Esplorare questa paura dentro di te e parlare dei tuoi dubbi è, secondo me, l’unica strada per attraversarli e chiarirli. Un pizzico di coraggio lo puoi trovare anche nella sua disponibilità e, sicuramente dentro di te, e non te ne manca se penso a come ti sei baciata in pubblico! Immagino un’esperienza intensa e che spesso ancora non c’è "concessa" (culturalmente parlando) fare con serenità.

L’episodio sgradevole che hai avuto con la tua ex compagna, mi fa pensare che a volte "l’omofobia interiorizzata" spunta fuori facilmente e, la persona che ne "soffre" senza accorgersene attua strategie di evitamento e di "cancellazione" alle quali non possiamo che arrenderci, possiamo invece e solo, rinnovare la nostra disponibilità al dialogo, ma se l’altra/o non risponde affatto, allora meglio lasciar passare del tempo, forse un giorno…. cresciute.

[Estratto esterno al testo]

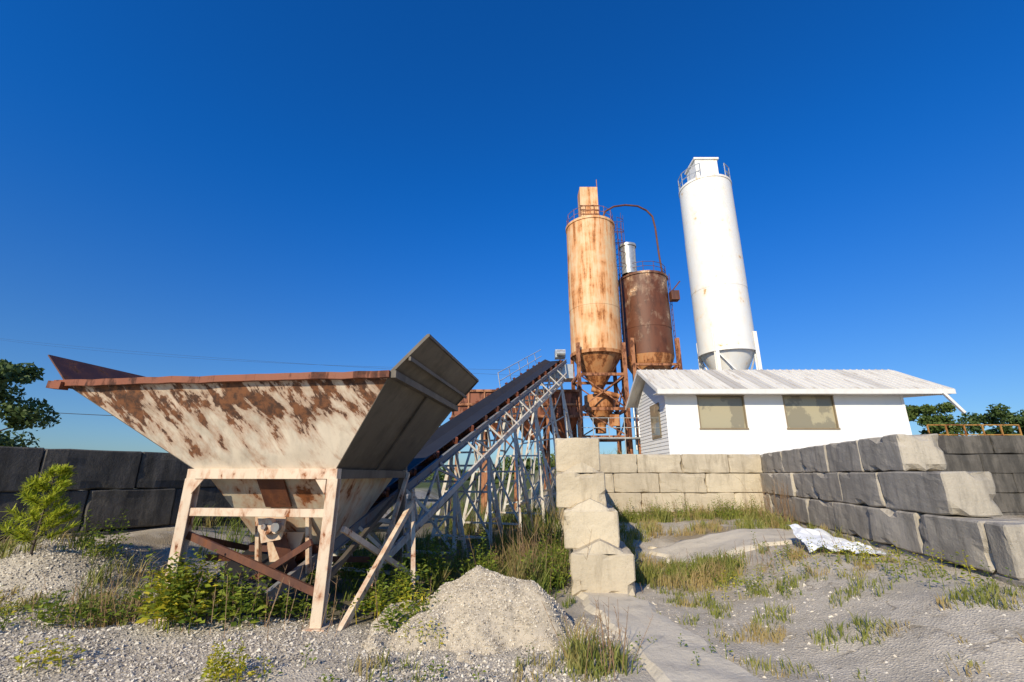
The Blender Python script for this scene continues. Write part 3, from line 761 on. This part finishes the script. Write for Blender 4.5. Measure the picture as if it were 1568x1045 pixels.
# plastic sheet
V = []; k = 26
for j in range(k + 1):
    for i in range(k + 1):
        u_, v_ = i / k, j / k
        x = 4.9 + 1.1 * u_ + .3 * v_ + .1 * noise.noise(Vector((u_ * 4, v_ * 3, 1))); y = 8.2 + 1.1 * v_ - .25 * u_ + .1 * noise.noise(Vector((u_ * 3, v_ * 4, 7)))
        V.append((x, y, gh(x, y) + .05 + .16 * abs(noise.noise(Vector((u_ * 3, v_ * 3, 3)))) + .03 * noise.noise(Vector((u_ * 9, v_ * 9, 4))) + .3 * v_ * (1 - u_)))
F = [(j * (k + 1) + i, j * (k + 1) + i + 1, (j + 1) * (k + 1) + i + 1, (j + 1) * (k + 1) + i) for j in range(k) for i in range(k)]
mkobj('plastic_sheet', V, F, M['plastic'])

# ------------------------------------------------------------------ vegetation
def grass(name, patches, mat, cut=-.15, ns=1.1):
    V = []; F = []
    for (px, py, rx, ry, tufts, h, per) in patches:
        for _ in range(tufts):
            a = random.random() * 6.283; r = math.sqrt(random.random())
            x = px + rx * r * math.cos(a); y = py + ry * r * math.sin(a)
            nz = noise.noise(Vector((x * ns, y * ns, 20)))
            if nz < cut: continue
            if 4.8 < x < 6.3 and 7.6 < y < 9.4: continue
            z = gh(x, y) - .01
            hh = h * random.uniform(.4, 1.15) * (.75 + nz); ta = random.random() * 6.28; tl = random.uniform(0, .25)
            for _ in range(per):
                k = len(V); bx = x + random.gauss(0, .05); by = y + random.gauss(0, .05)
                l = hh * random.uniform(.45, 1.1); th = random.random() * 6.283; ln = random.uniform(.1, .6) * l
                w = random.uniform(.003, .007) * (1 + h)
                dx, dy = math.cos(th) * ln + math.cos(ta) * tl * l, math.sin(th) * ln + math.sin(ta) * tl * l
                wx, wy = -math.sin(th + 1) * w, math.cos(th + 1) * w
                V += [(bx - wx, by - wy, z), (bx + wx, by + wy, z), (bx + dx * .35 + wx * .8, by + dy * .35 + wy * .8, z + l * .6), (bx + dx * .35 - wx * .8, by + dy * .35 - wy * .8, z + l * .6), (bx + dx, by + dy, z + l * .95)]
                F += [(k, k + 1, k + 2, k + 3), (k + 3, k + 2, k + 4)]
    return mkobj(name, V, F, mat)
grass('grass', [
    (5.0, 14.8, 3.4, .6, 440, .5, 14), (3.2, 13.4, 1.2, 1.6, 120, .4, 12), (7.0, 12.6, .7, 1.8, 110, .45, 12),
    (2.9, 8.9, 1.1, .9, 190, .36, 14), (4.4, 8.6, 1.8, .6, 190, .32, 13), (2.6, 11.3, .7, 1.4, 120, .38, 12), (5.6, 12.2, 1.6, .7, 110, .35, 12),
    (3.2, 7.5, 1.3, .5, 80, .2, 11), (1.95, 6.0, .1, 1.3, 20, .12, 9),
    (.82, 5.15, .28, .3, 24, .36, 14), (.3, 4.9, .7, .3, 22, .18, 12), (-.6, 5.0, 1.0, .3, 24, .16, 12), (2.1, 7.6, .3, .7, 22, .22, 12),
    (-6.6, 6.3, 2.2, .4, 100, .24, 14), (-7.6, 7.8, 1.4, .6, 60, .3, 12), (-5.2, 7.5, .8, 1.2, 80, .4, 14), (6.5, 9.5, .3, 2.6, 60, .3, 10)], M['grass'])
grass('sparse_grass', [(4.4, 6.6, 2.4, 1.6, 520, .17, 9), (4.0, 5.2, 2.0, 1.0, 200, .12, 8), (5.8, 8.0, .9, 1.2, 90, .22, 10)], M['grass'], cut=.08, ns=2.1)
grass('tall_grass', [
    (.2, 8.6, .7, 1.2, 220, .72, 16), (.5, 11.0, .9, 1.8, 190, .85, 14), (-.7, 8.6, .9, 1.0, 80, .45, 14), (-.8, 12.0, 2.2, 3.0, 230, .5, 14), (.5, 7.4, .4, .4, 40, .4, 14),
    (-3.3, 7.9, 2.0, 1.4, 110, .35, 14), (-2.2, 10.5, 1.6, 1.6, 110, .45, 14), (-4.8, 11.5, 3.0, 2.5, 200, .6, 12), (0, 17, 2.5, 3, 250, .8, 12), (-1, 24, 7, 5, 300, .9, 10)], M['grass_green'])

def leafy(name, plants, mat, stemmat=None):
    V = []; F = []
    for (x, y, h, lean, nl, ls) in plants:
        z = gh(x, y); a = random.random() * 6.283; tx, ty = math.cos(a) * lean * h, math.sin(a) * lean * h
        k = len(V); w = .004 + .004 * h
        V += [(x - w, y, z), (x + w, y, z), (x + tx, y + ty, z + h), (x, y - w, z), (x, y + w, z)]; F += [(k, k + 1, k + 2), (k + 3, k + 4, k + 2)]
        for i in range(nl):
            t = .12 + .88 * (i + random.random() * .5) / nl; px, py, pz = x + tx * t * t, y + ty * t * t, z + h * t
            aa = i * 2.4 + random.random(); l = ls * random.uniform(.6, 1.2) * (1.15 - .55 * t); up = random.uniform(-.4, .9)
            dx, dy = math.cos(aa), math.sin(aa); br = random.uniform(.2, 1.7) * l * (1.2 - t)
            bx, by, bz = px + dx * br, py + dy * br, pz + br * .3
            roll = random.uniform(-.6, .6)
            wx, wy, wz = -dy * l * .3, dx * l * .3, roll * l * .3
            k = len(V)
            V += [(bx, by, bz), (bx + dx * l * .45 + wx, by + dy * l * .45 + wy, bz + up * l * .45 + .01 + wz), (bx + dx * l, by + dy * l, bz + up * l * .6), (bx + dx * l * .45 - wx, by + dy * l * .45 - wy, bz + up * l * .45 + .01 - wz)]
            F += [(k, k + 1, k + 2), (k, k + 2, k + 3)]
    return mkobj(name, V, F, mat)
def scat(cx, cy, rx, ry, n, h0, h1, nl=22, ls=.08, lean=.25):
    out = []
    for _ in range(n):
        a = random.random() * 6.283; r = math.sqrt(random.random())
        h = random.uniform(h0, h1); out.append((cx + rx * r * math.cos(a), cy + ry * r * math.sin(a), h, random.uniform(.05, lean), int(nl * (.5 + h)), ls))
    return out
leafy('weeds', scat(-3.9, 6.15, .4, .3, 24, .4, .85, 34, .11) + scat(-3.2, 6.3, .4, .3, 14, .3, .6, 30, .11) + scat(-2.7, 6.6, .6, .4, 16, .2, .4, 26, .09) + scat(-1.6, 6.7, .4, .4, 22, .3, .7, 30, .1) + scat(-1.15, 6.1, .45, .35, 28, .2, .42, 24, .09)
      + scat(-5.2, 6.2, .6, .3, 20, .15, .4, 20, .09) + scat(-.5, 7.7, .8, .5, 20, .3, .7, 26, .09) + scat(.6, 8.4, .3, .8, 12, .4, .9, 26, .08) + scat(-6.4, 5.9, 1.2, .3, 26, .1, .25, 18, .05)
      + scat(-2.4, 8.7, 1.2, 1.2, 30, .3, .8, 26, .11) + scat(-1.2, 9.6, 1.0, 1.4, 20, .3, .8, 26, .1), M['weed'])
leafy('yellow_weeds', scat(-2.45, 4.75, .3, .18, 16, .15, .42, 26, .055) + scat(-4.0, 6.05, .35, .2, 18, .4, .75, 30, .11) + scat(-1.5, 6.4, .5, .3, 10, .3, .6, 26, .09) + scat(-.95, 5.7, .25, .25, 8, .15, .3, 20, .05) + scat(-4.3, 4.9, .3, .15, 10, .15, .3, 16, .06)
      + scat(-7, 6.2, 1, .5, 20, .1, .3, 16, .05) + scat(5.4, 7.0, .5, 1.3, 14, .15, .4, 16, .06) + scat(4.2, 7.7, 1.4, .8, 22, .15, .35, 16, .05), M['weed_y'])
leafy('broadleaf_weeds', scat(4.0, 8.2, 1.4, 1.3, 46, .1, .35, 18, .05) + scat(5, 14.7, 3, .6, 60, .3, .7, 22, .08) + scat(5.3, 6.5, .6, 1.4, 20, .15, .4, 14, .06) + scat(1.2, 5.2, 1.2, .4, 12, .1, .25, 14, .04) + scat(-1.6, 4.8, 1.5, .3, 14, .08, .2, 14, .05), M['weed'])
V = []; F = []
for (cx_, cy_, rx, ry, n, h) in ((7.0, 12.8, .35, .5, 60, 1.1), (.9, 5.05, .25, .25, 26, .55), (-5.0, 6.3, .5, .3, 60, .5), (1.6, 7.9, .5, .1, 8, .25), (5, 14.8, 3, .4, 90, .7), (.3, 9, .6, 1.2, 80, 1.0), (-3, 6.2, 1.4, .4, 40, .6), (4, 8.6, 1.3, .6, 60, .4)):
    for _ in range(n):
        x = cx_ + random.gauss(0, rx * .6); y = cy_ + random.gauss(0, ry * .6); l = h * random.uniform(.4, 1.1); dx, dy = random.gauss(0, .2) * l, random.gauss(0, .2) * l
        z = gh(x, y); k = len(V); w = .004
        V += [(x - w, y, z), (x + w, y, z), (x + dx + w * .5, y + dy, z + l), (x + dx - w * .5, y + dy, z + l)]; F.append((k, k + 1, k + 2, k + 3))
        for q in range(5):
            t = random.uniform(.4, 1); bx, by, bz = x + dx * t, y + dy * t, z + l * t; ax, ay = random.gauss(0, .09) * l, random.gauss(0, .09) * l; k = len(V)
            V += [(bx, by, bz), (bx + .003, by, bz + .004), (bx + ax, by + ay, bz + .14 * l)]; F.append((k, k + 1, k + 2))
mkobj('dry_stalks', V, F, M['dry'])

def leafcloud(centers, radii, count, size, squash=.8):
    C_ = np.array(centers); R_ = np.array(radii); idx = rng.integers(0, len(C_), count)
    dv = rng.normal(size=(count, 3)); dv /= np.linalg.norm(dv, axis=1)[:, None]
    rr = rng.random(count) ** .45
    p = C_[idx] + dv * (R_[idx] * rr)[:, None] * np.array([1, 1, squash])
    a = rng.normal(size=(count, 3)); a /= np.linalg.norm(a, axis=1)[:, None]
    c = np.cross(a, rng.normal(size=(count, 3))); c /= np.linalg.norm(c, axis=1)[:, None]
    s = size * rng.uniform(.5, 1.2, count)[:, None]
    V = np.stack([p - a * s, p + c * s * .5, p + a * s, p - c * s * .5], 1).reshape(-1, 3)
    F = np.arange(count * 4).reshape(-1, 4)
    return V.tolist(), F.tolist()
def tree(name, x, y, z, h, cr, leaves, size, mat, seed=1):
    random.seed(seed); G = group(name); b = B('trunk', M['bark'], G)
    p = Vector((x, y, z)); r = h * .03; cs = []; rs = []
    for i in range(6):
        q = p + Vector((random.gauss(0, .03) * h, random.gauss(0, .03) * h, h / 7)); b.tube(p, q, r, 8, r * .8, False); p = q; r *= .8
        if i >= 1:
            for _ in range(4):
                a = random.random() * 6.283; ll = cr * random.uniform(.5, 1.05) * (1 - .12 * abs(i - 3)); e = p + Vector((math.cos(a) * ll, math.sin(a) * ll, random.uniform(.05, .5) * ll))
                m_ = p.lerp(e, .5) + Vector((0, 0, -.06 * ll)); b.tube(p, m_, r * .5, 6, r * .35, False); b.tube(m_, e, r * .35, 6, r * .1, False)
                cs += [e, m_.lerp(e, .5) + Vector((0, 0, .2))]; rs += [cr * random.uniform(.16, .34), cr * random.uniform(.14, .24)]
    cs.append(p + Vector((0, 0, h * .06))); rs.append(cr * .3)
    b.done(); V, F = leafcloud([tuple(c) for c in cs], rs, leaves, size); mkobj('crown', V, F, mat, G)
tree('oak_tree', -29.6, 24.5, 0, 8.2, 3.5, 9500, .17, M['tree'], 4)
tree('oak_tree', -42, 33, 0, 9, 3.4, 6000, .2, M['tree'], 5)
tree('oak_tree', 43.5, 47, 2, 6.6, 3.0, 7000, .22, M['tree2'], 9)
tree('oak_tree', 51.5, 49, 1.5, 6.0, 3.6, 7000, .22, M['tree'], 12)
tree('oak_tree', 57.5, 50, 2, 6.6, 3.8, 7000, .22, M['tree'], 17)
random.seed(99)
cs = []; rs = []
for i in range(230):
    x = random.uniform(-130, 170); y = random.uniform(88, 100); hmax = 3.8 + 2.5 * noise.noise(Vector((x * .05, 0, 0))) + (2.5 if x > 60 else 0)
    cs.append((x, y, random.uniform(1.2, max(2, hmax)))); rs.append(random.uniform(1.4, 2.8))
V, F = leafcloud(cs, rs, 30000, .5); mkobj('distant_trees', V, F, M['tree2'])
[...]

Infine, è vero che le persone importanti possono in qualche modo avere influenza su di noi, ma non credo che però, possano farci pensare e farci fare quello che NON vogliamo, mi riferisco al "reprimere" di cui parli. La tua attuale identità, il tuo modo di essere così aperto e determinato, anche se a volte smarrito, non credo potrà compromettere lo sviluppo del tuo percorso verso l’autodeterminazione, di diventare cioè ciò che sei e vuoi essere, di apprezzarti anche coi tuoi dubbi, che sono, a volte, il motore di un cambiamento.

Un augurio natalizio e, che sotto l’albero ci sia ciò che più desideri!